I stopped to replenish my snacks in Panguitch at the local market, then continued on my way. I was in a hurry to get home because I had an appointment to meet with my friend Chad. He is training to be a financial advisor. I told him I wasn't going to buy anything and he told me that he didn't want me to. I have been in school full-time for the past two years and haven't really had a job since I returned. I am not broke, but I am by no means well off. He called me right when I had turned off 89 onto the 20, which I always use to cut across to I-15. I pulled over to avoid losing him in the canyon. I love the 20, because it is 20 miles of twists and turns. It used to be more fun before they widened it, but at least it is safer now. Driving on it in snow used to be treacherous. Anyway, it is a lot of fun and I used to travel it so often that I knew exactly how fast I could safely take each turn, when I could coast and where each up and down was.

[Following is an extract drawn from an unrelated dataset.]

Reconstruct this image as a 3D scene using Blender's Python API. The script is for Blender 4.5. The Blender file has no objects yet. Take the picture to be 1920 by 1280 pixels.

Chad told me that it was okay that I would be late because his trainer probably couldn't make it anyway. He was tied up at another appointment. Hearing that I decided to take the scenic route home. I jumped back on 89 and cruised about 55mph all the way home. I would speed up if another vehicle approached and couldn't pass easily, but then slowed down again. It is a 4.5 hour drive using the freeway, but it took about 9 for me to get home. My last Mission companion , John W., called me as I was coming into Manti about a technical problem. So I pulled over and wandered around the Temple grounds while I talked with him. I was there for over an hour and looked in every nook and cranny such that security was sent to check me out. I nodded as he past and continued on my way, settling on the grass. The sun went down and I figured I should git, so I said goodbye and got. I still felt like dawdling so took my time so long as there wasn't another car to hold up.

The best thing about travelling up 89 is the scenery and the peace. There isn't much traffic on the weekdays, even though it takes travellers between Zion, Bryce, Escalante, Lake Powell and the Grand Canyon. Not to mention it is one of two direct routes to Arizona. The road winds lazily through valleys, spending most of its time south of I-70 following the Sevier River, which flows north. The view changes from red cliffs to red mountains to white mountains, even some yellow ones, to the regular Rockies. You pass through little farming towns which are usually in places no one would have considered settling if it weren't for the Church sending their ancestors there. The deserts truly blossomed as a rose. Nearly every community is surrounded by lush green fields.

I am usually in a hurry so I don't take 89, but I am glad things worked out such that I could. I miss the days when gas was cheap and I could drive to my hearts content, visiting as many places as time would allow. I also usually stop and see family, but I had to bypass them because I was in a hurry with a couple errands. I was long past by the time I found out I could go on lazily. The beauty that God created when He put together Utah is simply amazing. I have found no place so barren and beautiful at the same time. To watch the sunset across the red cliffs is a great site to see. Our family ranch is located right in the middle of it all. When W. W. Phelps penned "Come, Come, Ye Saints" he must have seen our ranch and the experiences our family has shared on it as he wrote, "We'll find the place which God for us prepared, Far away in the West, Where none shall come to hurt or make afraid; There the Saints will be blessed. We'll make the air with music ring, Shout praises to our God and King; Above the rest these words we'll tell--All is well! All is well!" Everyone who spends a little time at the Ranch comes away feeling more peaceful and rested, even though chaos ensues. This part of the world is blessed. I suppose every part is blessed where there are faithful followers of God.

I am grateful for the opportunity to travel along Hwy 89, and even more so that I took the opportunity instead of continuing on to the freeway. That I can call this place home, is something that so many could only dream of, and yet for whatever reason that blessing is mine. Hopefully, I will be able to share it with someone soon.